The Venn Diagram between the people that would read this post and the people that went to the I.E.S. Leonardo Torres Quevedo (is not my secret answer for anything) will give you a very, very thin slice of overlapping, I expect. In that high school, Amaro Soladana Carro was a (Spanish) Language and Literature professor, where he taught me the subject during my first and third year.

I consider him the single most important professor I ever had (second, in importance will be the teacher described in Know Thyself)

As a teacher he cared about the subject, he cared about teaching correctly and, more importantly, he cared about students realizing their potential. He was of the push rather than support type, therefor I will presume that he wasn’t to the liking of quite a few alumni. In fact, during my first year, I wasn’t in the frame of mind to like him either. But, by my third year of high school, I was quite receptive to his teachings.

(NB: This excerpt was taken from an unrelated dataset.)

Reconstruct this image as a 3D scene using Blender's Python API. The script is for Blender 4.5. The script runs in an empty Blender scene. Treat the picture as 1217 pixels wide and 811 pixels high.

Two of those teachings, the ones not related to the subject he was in charge of, have stuck with me always.

Teaching 1

The first one was about the need to do things, to be active, to not let us slide in sopor. Like with the next teaching, I think it was the first time I heard the idea of sleepwalking through life. Also, like the next teaching, Amaro used to repeat this often and, having three classes with him a week, you would hear it a lot. It took time to fully sink in, and I had to read Nietszche’s views about being a person of action (You can’t think sitting down), before it became part of who I am.

I have in the past force changes in my life when I thought I reached a plateau that was stopping me from improving. That is also why I like to keep improving my skills, my knowledge, my behaviour; why I critique myself often; why, even if I sometimes act defensively, I will look inwards and change as needed (a bit slow at times).

Teaching 2

The second teaching was also a revelation at the time, and one that I use frequently. Amaro used to call our brains computers: he compared the ability of brain to take information and process it to the ability of passing data to a computer (program). The same way you let the computer do its job, you should let the brain do its work; let your subconsciousness connect the dots.

How many times I have found the solution of an issue, formulated a plan, having that Eureka moment while I was not directly thinking on it? (a lot, will be an imprecise answer). At times I go ahead and take the decision to drop something just because that idea: I let my mind do the work uninterrupted, without me throwing spanners in the machine.

I think to have those two teachings given to me at a relatively young age has been very beneficial to my development, both professional and personal.

The Poem

I can’t let any discussion about him finish without mentioning one moment that has become etched in my brain. During the third year we did an analysis of A un Olmo seco by Antonio Machado. We did the analysis not only from a technical perspective (the type of poem, the literary techniques, the word usage), but also from the context of the live of Machado around the time he wrote the poem (context is important for everything!!!!!).

When we read it after the full analysis (I had read the poem before) the emotional impact of it was so profound that it has remained with me since then. I think is the only time I have gone to a teacher after a class to say thank you … and, because I was a youngster, to ask why we did not have that during the first year. He did reply: back then you were not prepared for this. How right he was.

So this is a salute to my most important teacher: Amaro Soladana Carro.